In the case of Wettengel v. Gormley, 160 Pa. 559, 28 A. 934, 40 Am. St. Rep. 733, the owner gave a 15-year oil lease on his farm of about 40 acres. At his decease the farm by will was cut up into three nearly equal tracts and came by devise to his three children, one to each severally. Pay wells had been drilled on one of these farms covered by the lease, and none on the other two. The court ruled that each of the three owners was entitled to share in the royalty, according to the acreage of his farm. On a second suit this division was adhered to.184 Pa. 364, 39 A. 1118. While these cases have been followed by some courts, the majority and much better opinion, we think, is that the royalty is payable to the owner of the surface. Northwestern Ohio Natural Gas. Co. v. Ullery, 68 Ohio St. 259, 67 N.E. 494; Rymer v. South Penn Oil Co., 54 W. Va. 530, 46 S.E. 559; Pittsburg, etc., Gas Co. v. Ankrom,83 W. Va. 81, 97 S.E. 593, 5 A.L.R. 1157; Kimbley v. Luckey, 72 Okla. 217,179 P. 928; Fairbanks v. Warrum, 56 Ind. App. 337, 104 N.E. 983, 1141; Osborn v. Arkansas, etc., Oil Co., 103 Ark. 175, 146 S.W. 122: Pierce Oil Corp. v. Schacht, 75 Okla. 101, 181 P. 731.

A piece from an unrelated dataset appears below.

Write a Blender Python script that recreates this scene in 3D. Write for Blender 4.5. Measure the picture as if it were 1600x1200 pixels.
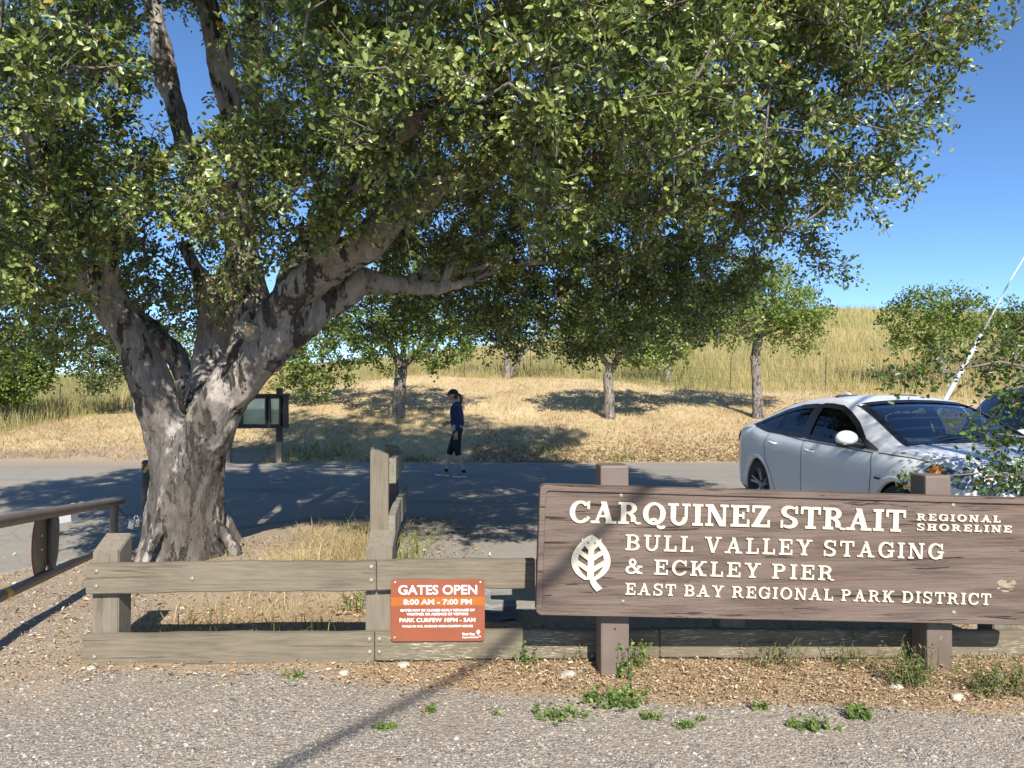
import bpy, bmesh, math, random
import numpy as np
from mathutils import Vector, Matrix, noise
R = math.radians
rng = np.random.default_rng(7)
random.seed(7)
for _o in list(bpy.data.objects): bpy.data.objects.remove(_o)
SC = bpy.context.scene
C = SC.collection

# ---------------------------------------------------------------- camera, sky, sun, exposure
CAM_H, FPX, PITCH = 1.55, 1155.0, math.atan(20 / 1155)
cam = bpy.data.objects.new('camera', bpy.data.cameras.new('camera'))
cam.data.sensor_width = 36; cam.data.lens = 36 * FPX / 1600
cam.data.clip_start = .05; cam.data.clip_end = 2000
cam.location = (0, 0, CAM_H); cam.rotation_euler = (R(90) + PITCH, 0, 0)
C.objects.link(cam); SC.camera = cam
SUNV = Vector((.23, -1.24, 1.0)).normalized()          # towards the sun
W = bpy.data.worlds.new('World'); SC.world = W; W.use_nodes = True
sky = W.node_tree.nodes.new('ShaderNodeTexSky'); sky.sky_type = 'NISHITA'; sky.sun_disc = False
sky.sun_elevation = math.asin(SUNV.z); sky.sun_rotation = math.atan2(SUNV.x, SUNV.y)
sky.air_density = .8; sky.dust_density = 0.; sky.ozone_density = 3.0; sky.altitude = 2600
bg = W.node_tree.nodes['Background']; bg.inputs['Strength'].default_value = .14
hs = W.node_tree.nodes.new('ShaderNodeHueSaturation'); hs.inputs['Saturation'].default_value = 1.10; hs.inputs['Value'].default_value = .95
W.node_tree.links.new(sky.outputs[0], hs.inputs['Color']); W.node_tree.links.new(hs.outputs[0], bg.inputs[0])
sun = bpy.data.objects.new('sun', bpy.data.lights.new('sun', 'SUN'))
sun.data.energy = 4.8; sun.data.angle = R(.55); sun.data.color = (1, .945, .86)
sun.rotation_euler = SUNV.to_track_quat('Z', 'Y').to_euler(); sun.location = (3, -12, 20)
C.objects.link(sun)
SC.view_settings.view_transform = 'Standard'; SC.view_settings.look = 'None'
SC.view_settings.exposure = .75; SC.view_settings.gamma = 1
SC.render.engine = 'CYCLES'
SC.cycles.use_denoising = True
SC.cycles.max_bounces = 7; SC.cycles.transparent_max_bounces = 12
SC.cycles.diffuse_bounces = 2; SC.cycles.glossy_bounces = 3; SC.cycles.transmission_bounces = 4
SC.cycles.sample_clamp_indirect = 6

def P(px, py, Y):
    """where the photo's pixel lies at distance Y"""
    u, v = (px - 800) / FPX, (600 - py) / FPX
    d = Vector((u, math.cos(PITCH) - v * math.sin(PITCH), math.sin(PITCH) + v * math.cos(PITCH)))
    return Vector((0, 0, CAM_H)) + d * (Y / d.y)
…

It appears that in the Wettengel Case the oil and gas lease had been made by the father before his death, and the Pennsylvania court held that, inasmuch as the lessee could locate his wells wherever he might choose, all on one tract owned by one of the sons, if he willed, and thus drain from under the tracts of the other two sons any oil there existing, justice and right demanded that the three sons share equally in the royalty. This decision was especially approved in the case of Gillette v. Mitchell, 214 S.W. 619, by the Galveston Court of Civil Appeals. But the ruling of that court on the question of ownership in the royalty interest, on appeal, was especially disapproved by the Commission of Appeals in Japhet v. McRae, 276 S.W. 669. The Commission of Appeals held that the decisions by the courts of Arkansas, Indiana, Ohio, Oklahoma, and West Virginia represented the majority and the better rule. In the course of the opinion the court said that this question had been passed upon by no other court in Texas, except the two cases from the Galveston court, and the case of Hoffman v. Magnolia Petroleum Co., 260 S.W. 950, by the San Antonio Court of Civil Appeals, in which the court especially approved of the majority ruling.
We think the deed from appellant to *Page 251 appellee specifically conveyed the right of royalty which appellant had held prior to the execution of the deed.
Therefore the judgment of the trial court is affirmed.